Agora, vejamos o cenário inverso. Em 13 de maio, os fundos recompraram 9.845 lotes e, com isso, o mercado subiu 78 pontos. Em outras palavras, para uma alta de 100 pontos, são necessários apenas 12.600 lotes comprados.

Isso nos leva a uma conclusão importante: derrubar o mercado exige uma quantidade maior de lotes talvez porque o nível de preços próximo ao custo de produção do mais competitivo dos produtores (Brasil) acende um alerta para a disponibilidade do produto para as safras futuras. Precisa ter coragem ficar vendido açúcar abaixo do custo de produção do Centro-Sul. Já a recompra de posições (short covering) tem um impacto mais direto e potente sobre os preços do que a venda.

Portanto, se os fundos decidirem zerar os 113.000 contratos que estão vendidos, é razoável estimar que o mercado possa subir pelo menos 400 pontos — considerando a média de impacto observada. Isso revela a vulnerabilidade da posição vendida atual e o potencial de movimento caso haja uma confirmação dos fundamentos, ou seja, menor moagem e menor disponibilidade de açúcar do centro sul. Fizemos a mesma analogia no final de 2023 e todos lembram o que aconteceu com o mercado.

Enquanto isso, os custos de produção sobem. Estimamos que o açúcar FOB Santos gira hoje em torno de 15.25 centavos por libra-peso, podendo chegar a 16 centavos para algumas usinas. Nenhum país concorrente chega perto desse nível de custo, o que reforça o Brasil como produtor mais competitivo. Mas custo baixo não garante suporte eterno. Se o preço de tela não remunera, o corte de cuidados no campo vem — e a conta chega na safra seguinte.

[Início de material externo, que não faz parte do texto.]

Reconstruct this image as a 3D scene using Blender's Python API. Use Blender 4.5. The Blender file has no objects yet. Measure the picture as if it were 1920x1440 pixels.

E aqui voltamos à analogia do Pavlov. Os preços estavam gritando. Os fundamentos apontavam para proteção. O mercado ofereceu, diversas vezes, oportunidades claras de fixação. Mas a resposta dos gestores de risco foi a de sempre: hesitação, expectativa, procrastinação.

Talvez o problema não seja o sino, nem o mercado. Talvez falte condicionamento. Ou memória. Ou uma coleira que dê choque toda vez que alguém disser “vamos esperar só mais um pouco”. O cachorro de Pavlov aprendeu em três tentativas, quantas serão necessárias para os gestores do açúcar?